1週間、ブログをお休みしていました。今週からまた宜しくお願いします。

この句は2002年秋、近江・湖北吟行で詠んだ句。これが生まれて初めて経験する吟行だった。琵琶湖の北、、つづら尾崎展望台から菅浦四足門、渡岸寺、そして尾上の夕勝を眺めるコース。つづら尾崎から眺める琵琶湖は絶景。そこに生えていたススキも、実に絵になる。
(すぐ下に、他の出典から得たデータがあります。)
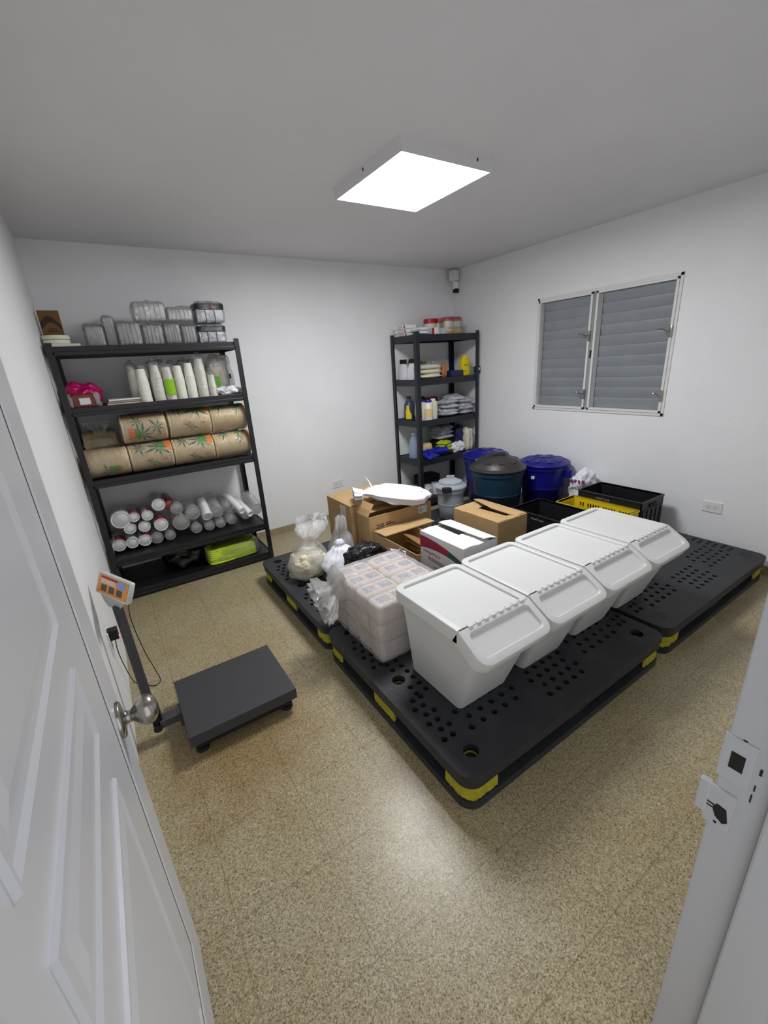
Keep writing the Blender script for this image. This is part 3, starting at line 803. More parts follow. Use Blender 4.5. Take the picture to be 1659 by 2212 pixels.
# ------------------------------------------------------------------ cartons
def carton(name, label, x0, x1, y0, y1, z0, z1, m='card', mi='card_in', th=.005):
    t = thing(name, label, 'carton', ((x0+x1)/2, (y0+y1)/2, z0))
    s = MB(); s.box(x0, x1, y0, y0+th, z0, z1); s.box(x0, x1, y1-th, y1, z0, z1); s.box(x0, x0+th, y0+th, y1-th, z0, z1); s.box(x1-th, x1, y0+th, y1-th, z0, z1)
    s.box(x0+th, x1-th, y0+th, y1-th, z0, z0+th)
    s.build('box_walls', m, t)
    return t
def flap(t, hinge_a, hinge_b, direction, length, ang, m, taper=0.0, th=.004, warp=0.0, name='flap', n=8):
    """flap hinged on segment a-b, swinging from vertical-up (ang 90) to inward flat (ang 0)"""
    a, b = Vector(hinge_a), Vector(hinge_b); d = Vector(direction).normalized(); e = (b-a)
    mb = MB(); rings = []
    for i in range(n+1):
        u = i/n; p = a+e*u; L = length*(1-taper*abs(2*u-1)) if taper >= 0 else length*(1+taper*u)
        an = math.radians(ang+warp*(2*u-1)); k = d*cos(an)+Vector((0, 0, 1))*sin(an); nn = (-d*sin(an)+Vector((0, 0, 1))*cos(an))
        ends = []
        rings.append([p, p+k*L*.5+nn*.004, p+k*L, p+k*L+nn*th, p+k*L*.5+nn*(th+.004), p+nn*th])
    mb.loft(rings)
    return mb.build(name, m, t)
# large brown carton against the pallet edge
t = carton('cardboard_box', 'largest brown carton, closed, under the end of the white tied bag', 1.335, 1.815, 2.575, 2.955, PZ, .545)
tp = MB(); tp.loft([[(1.335, y, .545), (1.35, y, .551), (1.48, y, .557), (1.575, y, .557), (1.66, y, .557), (1.80, y, .551), (1.815, y, .545), (1.80, y, .540), (1.35, y, .540)] for y in (2.575, 2.66, 2.76, 2.87, 2.955)])
tp.build('top_flaps', 'card', t)
MB().box(1.3338, 1.3352, 2.655, 2.735, .395, .525).build('shipping_label', 'paper', t)
q = MB()
for r_ in range(7): q.box(1.3334, 1.3339, 2.668, 2.722-.01*(r_ % 3), .408+r_*.015, .413+r_*.015)
q.build('label_print', 'grey', t)
# brown carton with 200 print
t = carton('cardboard_box', 'brown carton printed 200 with a raised end flap, under the white tied bag', 1.372, 1.925, 2.385, 2.560, PZ, .500)
flap(t, (1.372, 2.39, .500), (1.372, 2.556, .500), (1, 0, 0), .100, 62, 'card', warp=4)
flap(t, (1.922, 2.39, .497), (1.922, 2.556, .497), (-1, 0, 0), .095, 8, 'card')
flap(t, (1.38, 2.560, .498), (1.92, 2.560, .498), (0, -1, 0), .10, 2, 'card')
text('200', .045, (1.462, 2.385, .418), (1, 0, 0), (0, 0, 1), 'ink', t)
q = MB(); q.box(1.510, 1.555, 2.3840, 2.3852, .428, .434); q.box(1.510, 1.59, 2.3840, 2.3852, .414, .421); q.build('printed_lines', 'ink', t)
lb = MB().box(1.805, 1.885, 2.3838, 2.3852, .425, .478).build('shipping_label', 'paper', t)
q = MB()
for r_ in range(3): q.box(1.812, 1.84, 2.3832, 2.3840, .436+r_*.010, .443+r_*.010); q.box(1.846, 1.878, 2.3832, 2.3840, .444+r_*.009, .446+r_*.009)
q.build('label_print', 'grey', t)
# low open carton
CX0, CX1, CY0, CY1, CZ = 1.392, 1.68, 1.868, 2.368, .395
t = carton('cardboard_box', 'open brown carton with loose inner flaps, between the white printed carton and the tissue bundle', CX0, CX1, CY0, CY1, PZ, CZ)
flap(t, (CX0, CY1, CZ), (CX1+.14, CY1, CZ), (0, -1, 0), .150, 4, 'card', th=.006)
flap(t, (CX0+.006, CY0+.02, CZ-.02), (CX0+.006, CY1-.02, CZ-.02), (1, 0, 0), .10, -38, 'card', warp=6)
for k in range(5):
    flap(t, (CX1-.045+.010*k, CY0+.10, CZ-.055-.02*k), (CX1-.045+.006*k, CY1-.14, CZ-.055-.02*k), (-1, 0, 0), .10-.008*k, 18-8*k, 'card' if k % 2 else 'kraft_l', warp=7-3*k, name='inner_sheet')
# brown open carton behind
EX0, EX1, EY0, EY1, EZ = 1.945, 2.225, 1.735, 2.150, .495
t = carton('cardboard_box', 'open brown carton with half-folded top, between the white carton and the black crate', EX0, EX1, EY0, EY1, PZ, EZ)
flap(t, (EX0, EY0+.005, EZ), (EX0, EY1-.11, EZ), (1, 0, 0), .150, -4, 'card', warp=-2)
flap(t, (EX1, EY0+.01, EZ), (EX1, EY1-.005, EZ), (-1, 0, 0), .125, 6, 'card', taper=.25, warp=8)
flap(t, (EX0+.004, EY1, EZ), (EX1-.004, EY1, EZ), (0, -1, 0), .10, -10, 'card', taper=.2, warp=6)
flap(t, (EX0+.004, EY0, EZ-.003), (EX1-.004, EY0, EZ-.003), (0, 1, 0), .08, -8, 'card')
# white printed carton
WX0, WX1, WYa, WYb, WZ = 1.402, 1.652, 1.480, 1.845, .560
t = carton('cardboard_box', 'white carton with crimson band print and torn open top, behind the second bin', WX0, WX1, WYa, WYb, PZ, WZ, 'wcard', 'wcard')
flap(t, (WX0, WYa+.002, WZ), (WX0, WYb-.002, WZ), (1, 0, 0), .120, -1, 'wcard', taper=.0, warp=1)
flap(t, (WX0+.09, WYa+.002, WZ-.002), (WX1-.05, WYa+.002, WZ-.002), (0, 1, 0), .17, -1, 'wcard', th=.003)
flap(t, (WX1, WYa+.002, WZ), (WX1, WYb+.01, WZ), (-1, 0, 0), .100, 8, 'wcard', taper=.0, warp=-3)
def lface(pts, m, name, dx=.0010):
    return MB().slab([(WX0-dx, y, z) for y, z in pts], (dx*.8, 0, 0)).build(name, m, t)
zt = lambda u: WZ-.022-.165*max(0, 1-u)**1.6*1.0
yb = lambda u: WYa+(WYb-WYa)*u
up = []; lo = []
for i in range(13):
    u = i/12; v = 1-u; up.append((yb(u), WZ-.020-.060*v**2.2)); lo.append((yb(u), WZ-.098-.010*v+.09*v*(1-v)))
kx = 4
band1 = MB(); 
for i in range(kx, 12): band1.slab([(WX0-.001, *lo[i]), (WX0-.001, *lo[i+1]), (WX0-.001, *up[i+1]), (WX0-.001, *up[i])], (.0008, 0, 0))
band1.build('crimson_band', 'crimson', t)
band2 = MB()
for i in range(0, kx): band2.slab([(WX0-.001, *lo[i]), (WX0-.001, *lo[i+1]), (WX0-.001, *up[i+1]), (WX0-.001, *up[i])], (.0008, 0, 0))
band2.build('green_band', 'green_d', t)
text('4 PlanetPlates', .027, (WX0, WYb-.105, WZ-.112), (0, 1, 0), (0, -.18, -1), 'ink_red', t)
q = MB()
for r_ in range(2): q.slab([(WX0-.001, y, z) for y, z in ((WYb-.07, WZ-.138-r_*.012), (WYb-.26, WZ-.150-r_*.012), (WYb-.26, WZ-.155-r_*.012), (WYb-.07, WZ-.143-r_*.012))], (.0008, 0, 0))
q.slab([(WX0-.001, y, z) for y, z in ((WYb-.12, WZ-.190), (WYb-.22, WZ-.194), (WYb-.22, WZ-.198), (WYb-.12, WZ-.194))], (.0008, 0, 0))
q.build('printed_lines', 'ink_red', t)
text('NU', .055, (WX0, WYb-.165, WZ-.228), (0, 1, 0), (0, 0, -1), 'ink', t)
q = MB(); q.box(WX0+.035, WX0+.05, WYb-.20, WYb-.17, WZ+.0036, WZ+.0042); q.box(WX0+.055, WX0+.07, WYb-.25, WYb-.215, WZ+.0036, WZ+.0042); q.build('top_print', 'grey', t)

# ------------------------------------------------------------------ tied bags on the pallet
# clear bag
prof = [(.015, 0, 0), (.085, .004, .02), (.120, .035, .03), (.135, .09, .03), (.122, .15, .05), (.080, .205, .09), (.042, .238, .16), (.036, .252, .2), (.07, .29, .3), (.10, .34, .3), (.09, .385, .35)]
t = thing('plastic_bag', 'clear knotted plastic bag of cream wipes at the pallet corner', 'bag', (.935, 2.50, PZ))
sack((.935, 2.50, PZ), prof, 1.05, .9, k=9, seed=2, nz=.022, lean=(.10, .06)).build('bag_film', 'haze', t, True, 70)
blob((.94, 2.50, PZ+.006), (.235, .205, .185), 3, .02, 8, 5, 12).build('wipes', 'cream', t, True, 70)
# white bag
prof = [(.01, 0, 0), (.060, .003, .02), (.085, .03, .03), (.100, .10, .04), (.116, .135, .05), (.095, .185, .09), (.05, .235, .16), (.022, .262, .2), (.026, .275, .2), (.018, .292, .2), (.003, .30, .1)]
o = sack((1.085, 2.265, PZ), prof, 1.2, 1.05, k=11, seed=3, nz=.012, lean=(.0, .02)).build('plastic_bag', 'wbag', None, True, 70)
tag(o, 'white knotted plastic bag standing between the clear bag and the black bag', 'bag')
MB_t = blob((1.150, 2.075, PZ+.175), (.26, .19, .135), 2.3, .035, 6, 9, 14)
o = MB_t.build('plastic_bag', 'bbag', None, True, 70); tag(o, 'crumpled shiny black plastic bag behind the tissue bundle', 'bag')
MB_t = blob((1.165, 2.085, PZ), (.17, .15, .18), 3, .02, 6, 2, 8)
o = MB_t.build('plastic_bag', 'wbag', None, True, 70); tag(o, 'small white bag under the crumpled black bag', 'bag')
t = thing('snack_bag', 'torn white packet with red print beside the low open carton', 'packet', (1.33, 2.06, PZ))
m_ = MB(); rn = random.Random(3)
rings = []
for i in range(9):
    u = i/8; rings.append([(1.285+.085*u, 2.13-.18*u, PZ+.0), (1.286+.085*u, 2.14-.18*u, PZ+.18), (1.27+.10*u, 2.15-.18*u, PZ+.235+rn.uniform(-.03, .03)), (1.285+.10*u, 2.155-.18*u, PZ+.230), (1.295+.085*u, 2.145-.18*u, PZ+.0)])
m_.loft(rings); m_.build('packet_wall', 'wbag', t, True, 60)
MB().slab([(1.296, 2.10, PZ+.17), (1.330, 2.03, PZ+.17), (1.330, 2.03, PZ+.215), (1.296, 2.10, PZ+.205)], (-.002, -.001, 0)).build('red_print', 'red', t)
# clear gathered film behind the clear bag
g = sack((0, 0, 0), [(.02, 0, .1), (.11, .02, .15), (.125, .10, .2), (.09, .19, .22), (.06, .26, .25), (.045, .34, .3), (.02, .37, .3)], 1, .7, k=7, seed=12, nz=.03)
g.xf(lambda p: (1.20+p.x*.7+p.z*.06, 2.52+p.y, PZ+p.z*1.0))
o = g.build('plastic_wrap', 'haze', None, True, 70); tag(o, 'crumpled clear plastic wrap leaning on the largest carton', 'plastic wrap')
# white tied bag lying on the cartons
t = thing('plastic_bag', 'white tied plastic bag lying on top of the brown cartons', 'bag', (1.66, 2.55, .53))
g = sack((0, 0, 0), [(.004, 0, 0), (.05, .03, .08), (.105, .10, .10), (.13, .20, .10), (.125, .30, .10), (.085, .39, .16), (.038, .45, .25), (.028, .475, .3), (.055, .51, .35), (.065, .55, .35)], 1, 1, k=7, seed=21, nz=.016)
def lay(p):
    # sack axis (z) -> direction from right tip to left end across the carton tops
    u = p.z/.55; ax = Vector((1.930, 2.375, 0)).lerp(Vector((1.385, 2.60, 0)), u)
    side = Vector((.40, .91, 0))*1.35; z = p.y*.50+.050
    return (ax.x+side.x*p.x, ax.y+side.y*p.x, .508+max(z, .0)+.105*max(0, (u-.30))+.012*sin(u*3)+(-.0 if u < .9 else -.01))
g.xf(lay); g.build('bag_body', 'wbag', t, True, 70)
MB().tube(spline([(1.545, 2.60, .635), (1.55, 2.64, .67), (1.53, 2.66, .71)]), .007, 8, .003).build('tie_end', 'wbag', t, True)
MB().tube(spline([(1.49, 2.66, .60), (1.52, 2.59, .64), (1.55, 2.52, .60)]), .009, 8).build('tie_cord', 'wbag', t, True)

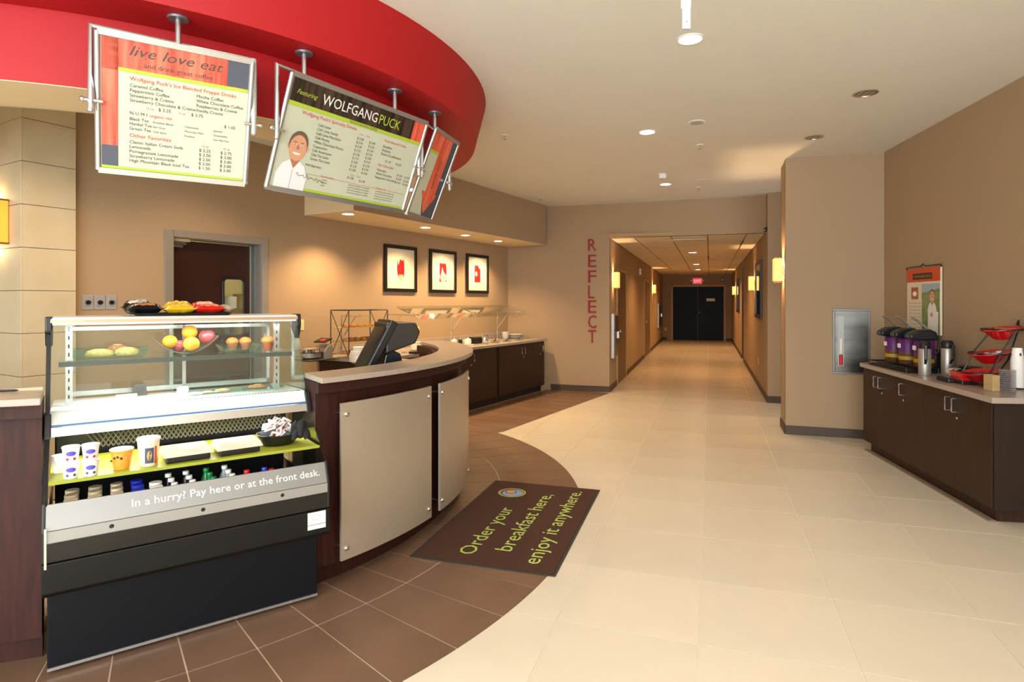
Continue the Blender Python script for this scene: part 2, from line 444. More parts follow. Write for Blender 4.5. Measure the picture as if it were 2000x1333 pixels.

岬の高いところから、ススキとセットで眺める琵琶湖の風景に感動して詠んだ句。

この時に詠んだ「とんばうに漏れなく湖の光かな」という句が主宰特選に選ばれて、少しだけ自信を持てたと同時に故・中戸川朝人主宰の「くわんおんをめぐりてまんじゆさげつたひ」という句に衝撃を受けたり、ベテラン同人が詠んだ主宰特選の「豆稲架に風の近道まわり道」という句にただただ脱帽したりと、非常に刺激の多い吟行だった。俳句とはかくも奥深いものなのかと。そこから10年近く、色々な方々の句を見て勉強し、添削指導を受け、同人の末席に入れて頂くまでになった。それでも、言葉の奥深さ、難しさに、日々悩み続ける。句作というものはそういうもの。これからも、考えて、考えて、考え続けていきたい。